There is an all too common situation. A tenant with the right to buy is offered a capital sum and the mortgage payments for the (in this case) three years needed to avoid repaying the RTB discount on transfer. In the meantime, they either get to stay or hand over control of the property to the shadow. Recent RTBs have provisions in the lease to make this more difficult, as well as a much reduced discount, but there remain a lot of sharks circling.
McGuane v Welch [2008] EWCA Civ 785 was an appeal of a County Court judgment awarding an equitable interest of 100% in a lease of the property concerned to Mr Welch (W), against the title of Mr McGuane (M), the erstwhile tenant.

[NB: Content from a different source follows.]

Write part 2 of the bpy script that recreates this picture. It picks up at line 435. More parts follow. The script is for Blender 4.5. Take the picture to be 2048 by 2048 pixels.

I’ve not got time to do a detailed report, but the appeal succeeded, largely on the basis that there was an express trust, not a constructive trust, and that the claimant did not come to equity with clean hands. In particular the Claimant had engaged a not entirely reliable solicitor, May & Co, supposedly to act for the Defendant in the arrangement. They never met their supposed client or advised him directly in person or in writing. One trusts the SRA have taken note.
The Defendant pleaded the whole arrangment being the act of “a poor and ignorant man”, (Creswell v Potter (1968) [1978] 1 WLR 255, Backhouse v Backhouse [1978] 1 WLR 243). But the judgment left the erstwhile tenant liable to repay all the monies that the Claimant had spent on the property in mortgage and refurb, so effectively meaning a plague on both your houses.
There are a number of issues in this judgment that I want to return to – in particular the requirement for ‘stamped’ trust deed and transfer for admission as evidence, and the way in which express trust is dealt with. But that will have to wait for a fortnight or so. No time now, I’m afraid.
In the meantime, it is clear that the Court deeply disapproves of the ‘transaction’, but absent evidence or argument on breach of statute, can’t say much more.